Des témoignages de foi et de courage
Ce n’est pas cette histoire, si terrible qui soit, qui m’a ému. Mais à nouveau le témoignage récent et bouleversant de ces martyrs du XXe siècle. La vie, sans être donnée, ne vaut pas la peine d’être vécue. C’est bien le cas de ce général, athée, qui va avoir l’humilité de se laisser interroger et notamment par la figure de ce jeune garçon, José Luis Sanchez. Jouée parfaitement par Mauricio Kuri (cf. la photo), la figure de ce petit martyr, mis à mort parce qu’il refusait de renier sa Foi, ne peut que toucher les cœurs. Il a 13 ans quand la guerre contre les chrétiens commence. José arrive alors à se faire engager par les Cristeros, comme simple aide de camp. Mais il est capturé par l’armée gouvernementale. Il refuse de renier sa Foi et fut torturé, puis assassiné le 10 février 1928, en proclamant « Viva Cristo Rey ! » Il fut béatifié le 20 novembre 2005 avec Joseph Anaclet Gonzales Flores et ses compagnons, laïcs martyrs au Mexique.
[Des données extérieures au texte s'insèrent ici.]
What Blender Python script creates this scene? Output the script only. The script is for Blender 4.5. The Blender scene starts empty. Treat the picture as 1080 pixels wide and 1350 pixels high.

Au cœur de ce carême, ce film fut donc pour moi comme un grand témoignage ; un témoignage de plus de la victoire du Christ par la Croix. Il y a dans ce film quelque chose de la lente montée au calvaire du Christ, allant jusqu’au bout de son combat pour la vérité. Une certaine violence, dans ce film, heurtera sans doute les plus jeunes. Elle interpelle aussi et interroge. Jusqu’où pourrions-nous aller pour défendre la vérité ? jusqu’où pourrions-nous aller pour contrecarrer l’injustice ? Le dilemme de ces prêtres cristeros en interrogera plus d’un. Le recours aux armes en choquera d’autres. Mais la légitime défense ne requiert-elle pas, parfois, que l’on cesse d’être naïf ?
Si la réponse à cette question n’est pas si simple (et je laisse le soin à chacun d’y répondre), l’interrogation a au moins un mérite : nous rappeler que la vérité mettra toujours en lumière les parts d’ombres et de violences qu’il y a en ce monde. Et cette mise en lumière ne se fera jamais – ou trop peu souvent – de manière pacifique. Malheureusement, le chemin de la croix sera toujours le chemin de l’humanité pour laquelle la recherche de la vérité et de la paix n’est qu’un inévitable combat. Mais au cœur de ce combat, « les hommes tirent les balles, mais c’est toujours Dieu qui décide où elles atterrissent » (parole du père Reyes Vega, dans le film).
Sous-entendu : nos vies sont dans les mains de Dieu, et, quelle que soit la dureté du combat, Dieu décidera toujours que nous portions du fruit à travers lui.